Oil gains amid rising geopolitical tensions

Oil gained amid rising geopolitical risks. Renewed supply side issues helped support metals. Iron ore gained, as demand in China improved.

By Daniel Hynes

Market Commentary

Crude oil prices gained amid rising tensions in the Middle East. Israeli defence forces conducted a strike in Doha, targeting the senior leadership of Hamas, which the US and Europe have declared a terrorist organisation. This is the first strike in the region since the beginning of the nearly two-year conflict. It also stands to jeopardise US efforts to broker a peace deal between Israel and Hamas. However, the gains in oil prices are unlikely to be sustained without any escalation that directly targets oil infrastructure or trade flows. This is more likely from the Russia-Ukraine conflict, where Kyiv has targeted Russia’s energy infrastructure. Overnight, Ukrainian drones struck part of the Kuibyshev-Lysychansk oil pipeline. Russia’s crude processing rate fell to 4.98mb/d in the first three days of September amid the recent attacks, according to a Bloomberg report. This is more than 70kb/d below levels in late August. The rising risks to supply have shifted the focus away from OPEC’s recent decision to increase output by 137kb/d in October. This marks the reversal of cuts that were set to remain in place until the end of 2026, following the rapid return of the previous tranche of idled barrels over recent months.
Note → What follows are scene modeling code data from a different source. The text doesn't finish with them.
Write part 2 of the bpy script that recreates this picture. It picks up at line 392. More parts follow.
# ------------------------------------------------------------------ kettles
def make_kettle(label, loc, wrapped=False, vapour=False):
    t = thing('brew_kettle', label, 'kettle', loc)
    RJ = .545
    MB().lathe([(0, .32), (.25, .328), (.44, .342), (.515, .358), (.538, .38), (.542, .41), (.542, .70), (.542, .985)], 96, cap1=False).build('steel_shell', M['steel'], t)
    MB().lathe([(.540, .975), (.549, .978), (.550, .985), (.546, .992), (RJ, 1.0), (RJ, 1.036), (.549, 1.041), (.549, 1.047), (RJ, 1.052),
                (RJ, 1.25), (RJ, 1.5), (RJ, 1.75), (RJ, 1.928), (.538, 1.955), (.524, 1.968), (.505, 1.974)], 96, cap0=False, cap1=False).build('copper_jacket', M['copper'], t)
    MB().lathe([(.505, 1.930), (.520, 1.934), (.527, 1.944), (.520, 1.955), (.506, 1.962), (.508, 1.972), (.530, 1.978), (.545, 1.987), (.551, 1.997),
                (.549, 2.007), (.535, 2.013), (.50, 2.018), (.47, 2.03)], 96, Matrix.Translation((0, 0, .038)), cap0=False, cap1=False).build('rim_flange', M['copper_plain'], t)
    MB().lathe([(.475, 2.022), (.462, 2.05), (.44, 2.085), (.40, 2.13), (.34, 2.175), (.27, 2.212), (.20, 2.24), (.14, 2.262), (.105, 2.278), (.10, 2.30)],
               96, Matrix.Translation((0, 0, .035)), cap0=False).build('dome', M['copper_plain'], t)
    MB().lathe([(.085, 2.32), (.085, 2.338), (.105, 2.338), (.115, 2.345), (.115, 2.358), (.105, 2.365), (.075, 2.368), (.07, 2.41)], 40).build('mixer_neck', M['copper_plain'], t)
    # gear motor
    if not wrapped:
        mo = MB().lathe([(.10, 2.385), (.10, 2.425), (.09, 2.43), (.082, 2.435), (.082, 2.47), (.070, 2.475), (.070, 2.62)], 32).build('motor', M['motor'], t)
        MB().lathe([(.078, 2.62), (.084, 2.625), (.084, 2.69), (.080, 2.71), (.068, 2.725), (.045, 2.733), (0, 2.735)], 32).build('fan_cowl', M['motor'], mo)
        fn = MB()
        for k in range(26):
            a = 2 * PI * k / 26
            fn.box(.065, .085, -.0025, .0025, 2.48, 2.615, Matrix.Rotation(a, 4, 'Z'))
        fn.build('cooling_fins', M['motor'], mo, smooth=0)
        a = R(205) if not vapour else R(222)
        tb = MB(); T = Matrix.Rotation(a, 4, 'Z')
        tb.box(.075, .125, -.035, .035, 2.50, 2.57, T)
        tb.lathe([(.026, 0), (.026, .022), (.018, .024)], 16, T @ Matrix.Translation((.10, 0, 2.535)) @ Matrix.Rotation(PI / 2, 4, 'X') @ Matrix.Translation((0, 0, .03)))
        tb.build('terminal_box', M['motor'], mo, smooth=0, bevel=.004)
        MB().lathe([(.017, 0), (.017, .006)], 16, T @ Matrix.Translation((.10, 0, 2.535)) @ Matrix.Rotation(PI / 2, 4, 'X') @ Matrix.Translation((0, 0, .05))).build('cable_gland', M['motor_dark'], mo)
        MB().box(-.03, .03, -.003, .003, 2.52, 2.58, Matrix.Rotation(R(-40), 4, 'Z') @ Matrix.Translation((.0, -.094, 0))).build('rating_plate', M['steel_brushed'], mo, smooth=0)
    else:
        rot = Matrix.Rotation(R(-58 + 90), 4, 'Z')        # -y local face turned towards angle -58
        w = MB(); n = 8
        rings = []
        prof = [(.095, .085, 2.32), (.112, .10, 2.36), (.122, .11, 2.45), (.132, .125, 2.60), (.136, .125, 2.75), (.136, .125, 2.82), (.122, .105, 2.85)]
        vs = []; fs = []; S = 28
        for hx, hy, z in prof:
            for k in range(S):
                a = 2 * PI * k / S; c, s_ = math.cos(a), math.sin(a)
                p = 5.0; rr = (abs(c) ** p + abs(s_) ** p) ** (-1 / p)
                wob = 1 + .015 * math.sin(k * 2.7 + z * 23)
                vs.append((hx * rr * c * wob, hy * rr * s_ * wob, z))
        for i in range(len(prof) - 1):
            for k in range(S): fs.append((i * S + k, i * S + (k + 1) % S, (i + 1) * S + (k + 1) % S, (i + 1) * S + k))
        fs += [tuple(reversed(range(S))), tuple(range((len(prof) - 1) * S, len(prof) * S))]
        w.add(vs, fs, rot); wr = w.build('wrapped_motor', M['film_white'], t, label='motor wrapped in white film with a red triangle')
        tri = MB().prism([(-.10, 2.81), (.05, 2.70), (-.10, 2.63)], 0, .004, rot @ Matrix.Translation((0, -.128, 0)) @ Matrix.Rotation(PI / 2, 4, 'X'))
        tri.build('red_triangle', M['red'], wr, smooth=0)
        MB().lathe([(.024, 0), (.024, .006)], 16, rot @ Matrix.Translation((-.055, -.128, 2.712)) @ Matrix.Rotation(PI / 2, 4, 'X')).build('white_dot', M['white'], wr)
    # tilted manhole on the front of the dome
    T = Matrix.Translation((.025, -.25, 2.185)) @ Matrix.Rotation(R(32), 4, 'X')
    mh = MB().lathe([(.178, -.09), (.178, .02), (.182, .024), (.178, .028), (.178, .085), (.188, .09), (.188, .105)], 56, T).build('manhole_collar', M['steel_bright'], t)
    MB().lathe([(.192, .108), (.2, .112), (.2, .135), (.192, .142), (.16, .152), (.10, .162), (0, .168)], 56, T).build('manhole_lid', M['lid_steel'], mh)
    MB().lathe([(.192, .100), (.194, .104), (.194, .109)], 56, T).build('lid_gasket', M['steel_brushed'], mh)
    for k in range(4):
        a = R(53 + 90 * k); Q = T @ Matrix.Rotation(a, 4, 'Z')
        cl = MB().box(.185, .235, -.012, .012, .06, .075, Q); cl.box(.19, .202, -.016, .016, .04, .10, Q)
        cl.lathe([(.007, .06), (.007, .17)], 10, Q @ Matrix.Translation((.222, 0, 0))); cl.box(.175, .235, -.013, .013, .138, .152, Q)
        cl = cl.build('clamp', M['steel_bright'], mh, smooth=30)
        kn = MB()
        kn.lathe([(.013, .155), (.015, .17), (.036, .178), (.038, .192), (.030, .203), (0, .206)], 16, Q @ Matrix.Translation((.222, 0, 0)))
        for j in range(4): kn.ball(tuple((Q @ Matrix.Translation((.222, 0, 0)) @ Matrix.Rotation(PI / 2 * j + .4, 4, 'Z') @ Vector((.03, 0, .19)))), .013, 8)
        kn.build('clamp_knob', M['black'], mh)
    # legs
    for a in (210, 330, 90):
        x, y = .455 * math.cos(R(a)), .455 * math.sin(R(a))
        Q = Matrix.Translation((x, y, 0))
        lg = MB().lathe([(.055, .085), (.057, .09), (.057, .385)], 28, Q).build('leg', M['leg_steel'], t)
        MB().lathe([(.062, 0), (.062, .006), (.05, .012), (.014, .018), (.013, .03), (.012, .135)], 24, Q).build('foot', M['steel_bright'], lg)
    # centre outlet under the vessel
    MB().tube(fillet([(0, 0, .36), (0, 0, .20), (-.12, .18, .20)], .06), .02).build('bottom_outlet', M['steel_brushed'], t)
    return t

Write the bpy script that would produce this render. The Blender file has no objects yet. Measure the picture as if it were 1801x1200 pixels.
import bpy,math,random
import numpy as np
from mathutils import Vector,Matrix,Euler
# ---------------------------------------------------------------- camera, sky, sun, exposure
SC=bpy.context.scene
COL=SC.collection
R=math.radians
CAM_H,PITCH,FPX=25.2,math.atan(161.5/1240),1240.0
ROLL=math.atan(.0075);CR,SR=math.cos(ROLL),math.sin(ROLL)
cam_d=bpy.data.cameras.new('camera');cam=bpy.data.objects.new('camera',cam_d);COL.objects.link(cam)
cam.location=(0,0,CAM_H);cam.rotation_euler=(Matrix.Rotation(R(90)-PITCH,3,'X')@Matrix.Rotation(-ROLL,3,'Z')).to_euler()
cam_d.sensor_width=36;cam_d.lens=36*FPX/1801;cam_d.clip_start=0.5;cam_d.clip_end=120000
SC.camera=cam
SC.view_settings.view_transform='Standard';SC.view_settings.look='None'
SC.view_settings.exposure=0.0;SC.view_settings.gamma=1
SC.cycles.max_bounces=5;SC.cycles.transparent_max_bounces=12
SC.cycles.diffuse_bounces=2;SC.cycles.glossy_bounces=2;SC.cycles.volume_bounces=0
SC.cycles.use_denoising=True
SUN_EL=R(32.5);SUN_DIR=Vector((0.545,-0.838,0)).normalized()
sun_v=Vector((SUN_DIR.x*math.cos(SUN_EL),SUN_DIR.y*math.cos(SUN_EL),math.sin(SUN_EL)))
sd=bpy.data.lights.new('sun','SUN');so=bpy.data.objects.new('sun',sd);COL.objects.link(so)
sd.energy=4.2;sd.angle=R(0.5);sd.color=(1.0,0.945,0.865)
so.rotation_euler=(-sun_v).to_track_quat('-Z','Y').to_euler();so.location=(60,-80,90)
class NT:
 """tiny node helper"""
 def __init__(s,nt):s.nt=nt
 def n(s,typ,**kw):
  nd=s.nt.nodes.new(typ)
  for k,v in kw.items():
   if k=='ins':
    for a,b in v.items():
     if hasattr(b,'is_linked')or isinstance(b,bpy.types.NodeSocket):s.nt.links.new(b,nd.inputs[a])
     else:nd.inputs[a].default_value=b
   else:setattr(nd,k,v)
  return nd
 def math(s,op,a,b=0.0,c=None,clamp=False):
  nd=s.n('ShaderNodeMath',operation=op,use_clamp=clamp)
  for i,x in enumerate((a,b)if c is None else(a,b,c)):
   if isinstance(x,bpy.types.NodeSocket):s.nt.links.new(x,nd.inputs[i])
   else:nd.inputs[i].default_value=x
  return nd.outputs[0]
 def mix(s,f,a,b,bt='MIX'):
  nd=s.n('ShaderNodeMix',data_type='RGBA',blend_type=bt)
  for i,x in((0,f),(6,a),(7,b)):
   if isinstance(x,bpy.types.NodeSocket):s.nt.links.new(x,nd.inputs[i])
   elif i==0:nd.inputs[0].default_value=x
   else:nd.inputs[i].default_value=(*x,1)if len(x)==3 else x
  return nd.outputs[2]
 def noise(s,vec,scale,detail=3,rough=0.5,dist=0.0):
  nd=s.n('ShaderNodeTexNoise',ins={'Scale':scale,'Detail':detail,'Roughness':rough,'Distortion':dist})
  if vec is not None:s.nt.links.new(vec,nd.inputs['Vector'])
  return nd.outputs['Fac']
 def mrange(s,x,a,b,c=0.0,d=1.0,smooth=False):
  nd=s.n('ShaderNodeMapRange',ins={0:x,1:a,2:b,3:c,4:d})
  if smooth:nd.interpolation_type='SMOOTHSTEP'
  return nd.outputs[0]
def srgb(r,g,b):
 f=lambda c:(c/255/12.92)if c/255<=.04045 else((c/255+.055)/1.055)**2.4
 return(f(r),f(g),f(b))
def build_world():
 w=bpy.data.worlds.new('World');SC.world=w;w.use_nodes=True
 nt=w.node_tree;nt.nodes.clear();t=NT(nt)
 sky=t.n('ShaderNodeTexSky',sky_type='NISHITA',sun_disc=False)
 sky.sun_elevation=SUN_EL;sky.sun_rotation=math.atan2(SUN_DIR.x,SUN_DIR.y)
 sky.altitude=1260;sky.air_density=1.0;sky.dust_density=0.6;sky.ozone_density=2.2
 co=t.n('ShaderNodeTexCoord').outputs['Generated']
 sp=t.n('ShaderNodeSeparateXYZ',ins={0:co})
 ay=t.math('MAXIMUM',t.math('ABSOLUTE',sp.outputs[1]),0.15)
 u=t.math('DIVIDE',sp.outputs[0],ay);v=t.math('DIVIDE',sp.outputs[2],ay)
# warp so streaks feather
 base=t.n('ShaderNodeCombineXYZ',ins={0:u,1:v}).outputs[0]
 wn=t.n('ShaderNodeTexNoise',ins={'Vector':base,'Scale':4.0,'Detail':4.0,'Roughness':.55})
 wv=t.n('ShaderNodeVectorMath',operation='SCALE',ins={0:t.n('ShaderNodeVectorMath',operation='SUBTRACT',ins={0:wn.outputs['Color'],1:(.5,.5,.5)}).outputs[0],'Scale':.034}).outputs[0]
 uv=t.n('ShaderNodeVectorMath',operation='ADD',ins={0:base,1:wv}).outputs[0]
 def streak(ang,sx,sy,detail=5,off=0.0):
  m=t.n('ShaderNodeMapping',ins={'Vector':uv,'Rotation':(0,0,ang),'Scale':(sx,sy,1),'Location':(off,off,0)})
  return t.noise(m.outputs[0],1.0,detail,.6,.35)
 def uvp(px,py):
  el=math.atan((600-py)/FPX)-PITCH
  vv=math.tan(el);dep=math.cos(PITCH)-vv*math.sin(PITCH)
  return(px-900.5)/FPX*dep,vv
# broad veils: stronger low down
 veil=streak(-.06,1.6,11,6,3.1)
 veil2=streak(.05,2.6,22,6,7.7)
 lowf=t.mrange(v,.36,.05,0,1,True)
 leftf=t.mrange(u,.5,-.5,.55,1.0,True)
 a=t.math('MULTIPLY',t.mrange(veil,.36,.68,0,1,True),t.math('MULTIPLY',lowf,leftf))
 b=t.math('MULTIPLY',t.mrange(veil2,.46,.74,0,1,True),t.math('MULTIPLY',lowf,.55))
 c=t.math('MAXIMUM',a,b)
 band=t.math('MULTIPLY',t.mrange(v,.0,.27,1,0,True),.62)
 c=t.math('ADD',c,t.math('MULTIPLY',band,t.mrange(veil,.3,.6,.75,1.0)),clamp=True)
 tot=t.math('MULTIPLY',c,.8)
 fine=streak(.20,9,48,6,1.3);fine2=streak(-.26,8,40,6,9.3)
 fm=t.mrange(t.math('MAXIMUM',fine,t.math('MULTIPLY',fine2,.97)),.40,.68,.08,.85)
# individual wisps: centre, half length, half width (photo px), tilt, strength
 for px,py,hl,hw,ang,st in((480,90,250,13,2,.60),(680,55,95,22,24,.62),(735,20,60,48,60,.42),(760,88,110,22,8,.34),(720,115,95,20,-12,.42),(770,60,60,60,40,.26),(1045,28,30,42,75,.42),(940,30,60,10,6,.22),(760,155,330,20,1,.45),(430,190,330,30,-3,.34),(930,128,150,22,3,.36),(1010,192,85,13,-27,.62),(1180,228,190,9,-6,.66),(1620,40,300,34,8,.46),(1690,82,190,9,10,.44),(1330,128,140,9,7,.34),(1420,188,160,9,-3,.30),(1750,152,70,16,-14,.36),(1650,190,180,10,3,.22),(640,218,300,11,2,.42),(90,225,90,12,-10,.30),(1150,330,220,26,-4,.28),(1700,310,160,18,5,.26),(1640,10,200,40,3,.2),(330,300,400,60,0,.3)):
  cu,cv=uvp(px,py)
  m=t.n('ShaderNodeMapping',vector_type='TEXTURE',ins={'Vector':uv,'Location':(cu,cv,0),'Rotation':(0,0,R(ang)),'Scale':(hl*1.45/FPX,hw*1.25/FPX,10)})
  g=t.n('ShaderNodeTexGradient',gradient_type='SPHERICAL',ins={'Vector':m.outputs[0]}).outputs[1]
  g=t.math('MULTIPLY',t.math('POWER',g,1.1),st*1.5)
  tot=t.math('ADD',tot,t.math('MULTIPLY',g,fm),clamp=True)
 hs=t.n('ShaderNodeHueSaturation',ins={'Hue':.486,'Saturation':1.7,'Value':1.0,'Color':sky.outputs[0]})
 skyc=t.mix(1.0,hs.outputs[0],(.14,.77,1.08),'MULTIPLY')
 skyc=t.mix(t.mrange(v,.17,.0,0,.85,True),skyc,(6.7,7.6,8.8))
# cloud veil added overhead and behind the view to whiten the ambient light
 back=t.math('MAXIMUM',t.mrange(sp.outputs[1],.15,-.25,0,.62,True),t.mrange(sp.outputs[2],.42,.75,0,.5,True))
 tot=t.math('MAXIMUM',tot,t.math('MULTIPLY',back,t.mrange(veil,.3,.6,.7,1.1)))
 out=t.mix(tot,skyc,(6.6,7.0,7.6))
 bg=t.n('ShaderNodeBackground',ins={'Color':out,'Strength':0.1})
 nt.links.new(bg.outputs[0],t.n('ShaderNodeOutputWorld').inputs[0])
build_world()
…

The heightened geopolitical tensions saw the European gas market pare earlier losses to end the session relatively unchanged. While Qatar ships a significant volume of its LNG to Asia, it’s also an important supplier to Europe. Any disruption could affect global prices, especially with the region just weeks away from the start of its heating season. This comes following reports that the EU is exploring new sanctions on about half a dozen Russian banks and energy companies as part of its latest round of measures. North Asia LNG prices were also steady as the market awaits clarity on whether the US will tighten sanctions on Russian LNG.

Base metals edged lower as traders took stock following recent gains. However, aluminium bucked the trend to end the session higher on rising expectations of further tightness in the physical market. Requests to withdraw almost 100kt of aluminium from LME warehouses in Malaysia in just two days has reduced the volumes of stockpiles available to other buyers from a 14-month high. Copper was steady despite reports that Indonesia’s giant Grasberg copper mine was closed after workers become trapped underground. The workers are believed to be safe and rescue efforts are underway. A prolonged disruption at the second largest copper mine in the world could tighten the market which is already facing a shortage of feedstock. This follows disruptions at El Teniente mine in Chile, which highlighted the fragility of supplies the industry is facing.

Iron ore futures gained for a sixth consecutive day amid expectations of stronger Chinese demand. The steel making raw material pushed above USD107/t for the first time since February as steel mills recommence operations following forced closures during a recent military parade. This will be magnified by the need to restock inventory following the peak demand period. Earlier this week data showed China’s imports of iron ore remain strong, with August volumes hitting 105mt, the second highest for the year. Sentiment was also supported by reports that Rio Tinto is facing pressure from the Guinean government to make investments in steelmaking near its major iron ore mine, Simandou. This suggests the government is pushing back on companies that are focused on exporting raw materials.

Chart of the Day

The fall in China’s imports of LNG have gone a long way to enabling Europe to restock storage facilities relatively easily. Year-to-date LNG imports are down 6%. However, that doesn’t reflect China’s natural gas demand. Imports of natural gas via pipelines have continued to rise, suggesting underlying demand remains strong. This is likely to be an ongoing issues, following the deal with Russia to construct the Pipeline of Siberia 2.